TASK BRIEF – Work through the data line by line, gathering every line that has the word "parts".

DATASET EXTRACT –
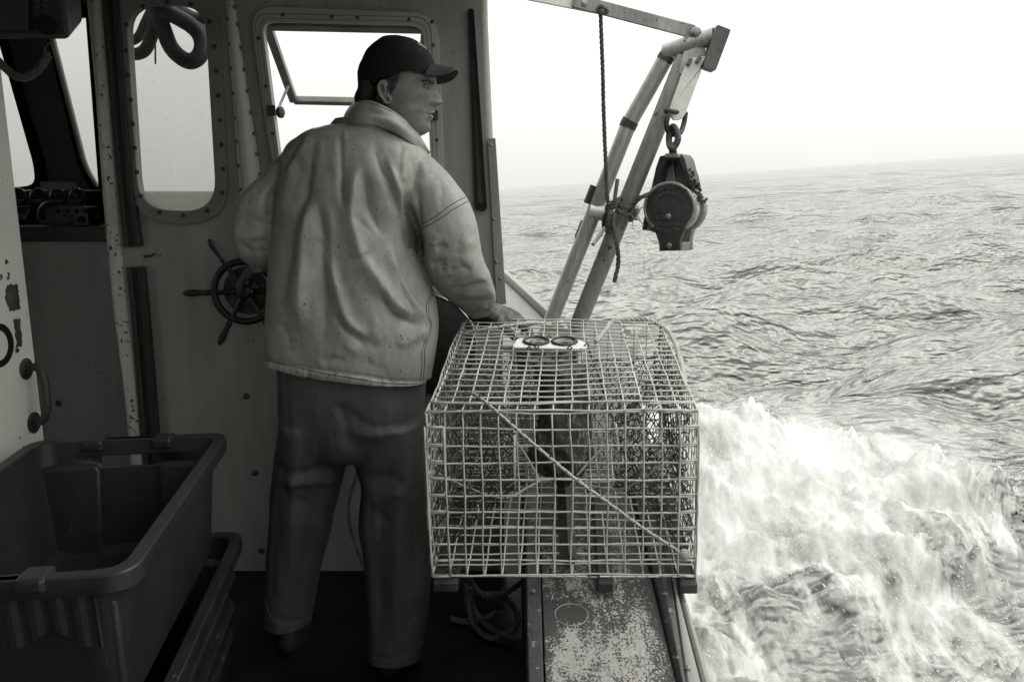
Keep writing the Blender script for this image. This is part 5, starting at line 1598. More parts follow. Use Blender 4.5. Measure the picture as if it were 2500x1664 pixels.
def folds(me, table, power=.8, gain=1.):
    """press creases into cloth: ridges (+) and valleys (-) along lines on the side that faces aft"""
    co, no = me_co(me), me_no(me); px = project(co)
    wt = np.clip(-(no @ np.array([0, 1., .0])) * 1.4 + .25, 0, 1) ** power
    D = np.zeros(len(co))
    for line, amp, wd in table:
        ln = np.array(line, float); ln = spline(ln, 24) if len(ln) > 2 else ln
        d, p = seg_dist(px, ln)
        L_ = np.sum(np.linalg.norm(np.diff(ln, axis=0), axis=1)); arm = (px[:, 0] > 1030) | (px[:, 0] < 655)
        fore = (px[:, 0] > 1030) & (px[:, 1] > 590)
        sc_ = np.where(fore, .5, np.where(arm, .9, 1.0) * np.clip(L_ / 200, .22, 1))
        e_ = np.clip(np.minimum(p, 1 - p) * 4, 0, 1)
        vert = np.ptp(ln[:, 1]) > np.ptp(ln[:, 0]); k_ = 1 if vert else 0
        o_ = np.argsort(ln[:, k_]); sg_ = np.sign(px[:, 1 - k_] - np.interp(px[:, k_], ln[o_, k_], ln[o_, 1 - k_]))
        wd_ = wd * np.where(sg_ > 0, 1.45, .85) if amp < 0 else wd * np.where(sg_ > 0, .85, 1.5)      # one flank steeper
        prof = np.exp(-(d / wd_) ** 1.6)
        D += gain * sc_ * amp * prof * e_ * e_ * (3 - 2 * e_)
    me_set(me, co + no * (D * wt)[:, None])


def on_cloth(bvh, px, lift=.0005):
    out = []
    for u, v in px:
        r = ray(u, v); hit = bvh.ray_cast(Vector(CAM), Vector(norm(r)))
        if hit[0] is not None: out.append(np.array(hit[0]) + np.array(hit[1]) * lift * (1 if hit[1].dot(Vector(r)) < 0 else -1))
    return out


def bvh_of(me):
    return BVHTree.FromPolygons([tuple(v.co) for v in me.vertices], [tuple(p.vertices) for p in me.polygons])


# ---- materials
M['skin'] = mat('weathered_skin', .13, .55, var=.22, vscale=30, speck=.5, sscale=260, sv=.05, bump=.35, bscale=260)
M['hair'] = mat('short_dark_hair', .009, .85, var=.5, vscale=60, stretch=(1, 1, .3), bump=.6, bscale=300, bstretch=(1, 1, .2))
M['cap'] = mat('black_cap_cloth', .009, .85, var=.3, vscale=20, speck=.42, sscale=150, sv=.10, bump=.4, bscale=500, spec=.2)
M['oilskin'] = mat('pale_oilskin', .255, .46, var=.24, vscale=5, stretch=(1, 1, .6), speck=.44, sscale=130, sv=.04, sstretch=(1, 1, .6), worn=.16, wscale=6, wv=.18, bump=.25, bscale=55, spec=.45)
M['trouser'] = mat('dark_oilskin_trousers', .060, .6, var=.18, vscale=6, stretch=(1, 1, .5), speck=.45, sscale=90, sv=.02, bump=.12, bscale=60)
M['glove'] = mat('knitted_glove', .12, .85, var=.5, vscale=40, bump=.9, bscale=330, speck=.4, sv=.02)
M['boot'] = mat('black_boot_rubber', .008, .7, var=.3, bump=.1)
M['seam'] = mat('dark_seam_thread', .07, .7, var=.2, bump=0)  # dark stitching cord laid along the seams

# ---- head, neck and chest: one skin
YH = 2.2
def H(x, y): return PY(850 + x / 5.227, 60 + y / 5.227, YH)
tab = [  # y, back, mask front, profile front, half width, ridge width
    (170, 520, 700, 700, .030, .03), (230, 400, 880, 880, .058, .03), (300, 330, 960, 960, .070, .03), (400, 270, 1030, 1030, .076, .03), (500, 235, 1080, 1080, .078, .03),
    (600, 225, 1105, 1106, .078, .03), (700, 225, 1112, 1124, .077, .034), (745, 228, 1100, 1126, .076, .034), (775, 232, 1086, 1112, .0755, .014),
    (800, 238, 1078, 1110, .075, .0125), (850, 250, 1072, 1139, .074, .0125), (900, 265, 1068, 1170, .073, .0135), (950, 285, 1064, 1202, .071, .013), (980, 300, 1062, 1216, .070, .0145),
    (1005, 318, 1060, 1212, .069, .0165), (1025, 330, 1058, 1180, .068, .0165), (1042, 338, 1056, 1118, .0675, .016), (1060, 345, 1054, 1104, .067, .018), (1085, 350, 1050, 1100, .069, .021), (1108, 352, 1044, 1106, .069, .022),
    (1125, 354, 1038, 1090, .0685, .021), (1140, 355, 1034, 1052, .068, .02), (1152, 355, 1030, 1034, .068, .02), (1166, 355, 1027, 1066, .0675, .02), (1186, 355, 1024, 1083, .067, .021), (1210, 355, 1020, 1076, .066, .022),
    (1240, 355, 1016, 1042, .065, .022), (1265, 355, 1012, 1046, .064, .022), (1300, 355, 1004, 1062, .061, .023), (1340, 354, 985, 1058, .057, .024), (1370, 353, 960, 1030, .053, .026), (1395, 352, 930, 985, .050, .03),
    (1430, 350, 890, 905, .054, .03), (1500, 345, 825, 825, .056, .03), (1600, 330, 800, 800, .062, .03), (1750, 250, 830, 830, .085, .03), (1950, 100, 1000, 1000, .11, .03)]
TB = np.array(tab, float)
ys = np.concatenate([np.arange(170, 700, 22), np.arange(700, 1420, 7), np.arange(1420, 1951, 22)])
cols = [np.interp(ys, TB[:, 0], TB[:, k]) for k in range(1, 6)]
for k in (0, 1, 3):                      # no kinks in the skull, cheeks and jaw
    for it in range(14):
        c_ = cols[k]; cols[k] = np.concatenate([c_[:1], (c_[:-2] + 2 * c_[1:-1] + c_[2:]) / 4, c_[-1:]])
rings = []
NH = 110
for i, y in enumerate(ys):
    xb, xm, xp, hw, sg = [c[i] for c in cols]
    pb, pm, pp = H(xb, y), H(xm, y), H(xp, y)
    c = (pb + pm) / 2; a = (pm[0] - pb[0]) / 2; ex = pp[0] - pm[0]; r = []
    for k in range(NH):
        t = 2 * math.pi * k / NH
        ct, st = math.cos(t), math.sin(t)
        e = 2.15 if ct < 0 else 2.45
        X = a * math.copysign(abs(ct) ** (2 / e), ct); S = hw * math.copysign(abs(st) ** (2 / 2.3), st)
        if ct > 0: S *= 1 - .20 * (X / a) ** 2 * (1 if 700 < y < 1400 else .4)
        if ct > 0 and abs(ex) > 1e-5: X += ex * math.exp(-(S / sg) ** 2)
        if ct > 0:    # eye sockets, cheek hollow, wing of the nose
            X -= .011 * math.exp(-((abs(S) - .031) / .013) ** 2 - ((y - 806) / 34) ** 2)
            X += .005 * math.exp(-((abs(S) - .030) / .018) ** 2 - ((y - 742) / 26) ** 2)
            X += .006 * math.exp(-((abs(S) - .042) / .016) ** 2 - ((y - 905) / 60) ** 2)
            X += .009 * math.exp(-((abs(S) - .0145) / .006) ** 2 - ((y - 1000) / 26) ** 2)
            X -= .005 * math.exp(-((abs(S) - .030) / .008) ** 2 - ((y - 1075) / 60) ** 2)
        r.append(c + np.array([X, S, 0]))
    rings.append(r)
headV, headF = loft(rings)
# ears (shell with a raised rim), near and far side
parts = [(headV, headF)]
for sg in (-1, 1):
    ox = [(470, 790), (500, 762), (535, 770), (552, 815), (550, 870), (565, 940), (592, 1000), (580, 1040), (545, 1045), (505, 1000), (465, 930), (447, 850)]
    def E(x, y, d): p = H(x, y); q = p.copy(); q[1] = YH + sg * d; return q
    dd = lambda x: .086 - (x - 447) / 150 * .012 + .0
    P_ = spline([E(x, y, dd(x)) for x, y in ox], 60, True)
    parts.append(tube(P_, .0036, 8, closed=True))
    c = np.mean(P_, 0); mb = MB()
    V = [c + (p - c) * 1.0 + np.array([0, -sg * .004, 0]) for p in P_] + [c + (p - c) * 1.0 + np.array([0, -sg * .014, 0]) for p in P_]; n = len(P_)
    F = [(k, (k + 1) % n, n + (k + 1) % n, n + k) for k in range(n)] + [tuple(range(n)), tuple(range(n, 2 * n))]
    parts.append((V, F))
    parts.append(tube(spline([E(500, 800, .081), E(528, 850, .080), E(520, 930, .079), E(545, 985, .080)], 20), .0042, 8))
    parts.append(ball(E(566, 950, .079), (.006, .005, .008), 10, 7))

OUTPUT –
Keep writing the Blender script for this image. This is part 5, starting at line 1598. More parts follow. Use Blender 4.5. Measure the picture as if it were 2500x1664 pixels.
parts = [(headV, headF)]
    parts.append(tube(P_, .0036, 8, closed=True))
    parts.append((V, F))
    parts.append(tube(spline([E(500, 800, .081), E(528, 850, .080), E(520, 930, .079), E(545, 985, .080)], 20), .0042, 8))
    parts.append(ball(E(566, 950, .079), (.006, .005, .008), 10, 7))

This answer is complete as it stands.